[RAW DATA]
★ ★ ★ ★ ★
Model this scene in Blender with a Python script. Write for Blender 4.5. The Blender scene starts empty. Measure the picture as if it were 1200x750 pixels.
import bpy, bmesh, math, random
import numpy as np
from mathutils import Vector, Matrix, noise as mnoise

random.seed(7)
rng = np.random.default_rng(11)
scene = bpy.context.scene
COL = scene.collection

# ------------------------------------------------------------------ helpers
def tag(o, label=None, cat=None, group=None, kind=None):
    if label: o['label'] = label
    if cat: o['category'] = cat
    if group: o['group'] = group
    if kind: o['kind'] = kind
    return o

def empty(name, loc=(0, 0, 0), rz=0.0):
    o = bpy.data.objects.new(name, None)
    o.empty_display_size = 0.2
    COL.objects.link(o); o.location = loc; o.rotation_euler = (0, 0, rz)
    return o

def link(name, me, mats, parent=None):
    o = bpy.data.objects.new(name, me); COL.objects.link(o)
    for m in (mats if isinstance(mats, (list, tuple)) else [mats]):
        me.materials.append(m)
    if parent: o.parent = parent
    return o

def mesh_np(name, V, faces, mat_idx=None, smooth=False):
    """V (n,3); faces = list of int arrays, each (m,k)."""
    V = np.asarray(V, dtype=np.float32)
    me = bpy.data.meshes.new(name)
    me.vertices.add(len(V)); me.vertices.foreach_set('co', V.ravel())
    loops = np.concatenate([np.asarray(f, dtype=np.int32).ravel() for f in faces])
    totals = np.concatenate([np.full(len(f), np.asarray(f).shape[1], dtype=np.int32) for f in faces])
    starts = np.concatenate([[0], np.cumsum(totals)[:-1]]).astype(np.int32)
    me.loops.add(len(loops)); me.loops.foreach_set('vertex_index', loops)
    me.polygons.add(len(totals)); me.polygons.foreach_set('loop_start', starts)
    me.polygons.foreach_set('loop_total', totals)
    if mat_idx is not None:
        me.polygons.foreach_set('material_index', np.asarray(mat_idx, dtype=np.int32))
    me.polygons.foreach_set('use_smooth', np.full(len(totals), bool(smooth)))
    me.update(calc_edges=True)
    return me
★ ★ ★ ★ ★
[PROBLEM DETAILS]
Output all of the material exactly as written.

[COMPLETE ANSWER]
Model this scene in Blender with a Python script. Write for Blender 4.5. The Blender scene starts empty. Measure the picture as if it were 1200x750 pixels.
import bpy, bmesh, math, random
import numpy as np
from mathutils import Vector, Matrix, noise as mnoise

random.seed(7)
rng = np.random.default_rng(11)
scene = bpy.context.scene
COL = scene.collection

# ------------------------------------------------------------------ helpers
def tag(o, label=None, cat=None, group=None, kind=None):
    if label: o['label'] = label
    if cat: o['category'] = cat
    if group: o['group'] = group
    if kind: o['kind'] = kind
    return o

def empty(name, loc=(0, 0, 0), rz=0.0):
    o = bpy.data.objects.new(name, None)
    o.empty_display_size = 0.2
    COL.objects.link(o); o.location = loc; o.rotation_euler = (0, 0, rz)
    return o

def link(name, me, mats, parent=None):
    o = bpy.data.objects.new(name, me); COL.objects.link(o)
    for m in (mats if isinstance(mats, (list, tuple)) else [mats]):
        me.materials.append(m)
    if parent: o.parent = parent
    return o

def mesh_np(name, V, faces, mat_idx=None, smooth=False):
    """V (n,3); faces = list of int arrays, each (m,k)."""
    V = np.asarray(V, dtype=np.float32)
    me = bpy.data.meshes.new(name)
    me.vertices.add(len(V)); me.vertices.foreach_set('co', V.ravel())
    loops = np.concatenate([np.asarray(f, dtype=np.int32).ravel() for f in faces])
    totals = np.concatenate([np.full(len(f), np.asarray(f).shape[1], dtype=np.int32) for f in faces])
    starts = np.concatenate([[0], np.cumsum(totals)[:-1]]).astype(np.int32)
    me.loops.add(len(loops)); me.loops.foreach_set('vertex_index', loops)
    me.polygons.add(len(totals)); me.polygons.foreach_set('loop_start', starts)
    me.polygons.foreach_set('loop_total', totals)
    if mat_idx is not None:
        me.polygons.foreach_set('material_index', np.asarray(mat_idx, dtype=np.int32))
    me.polygons.foreach_set('use_smooth', np.full(len(totals), bool(smooth)))
    me.update(calc_edges=True)
    return me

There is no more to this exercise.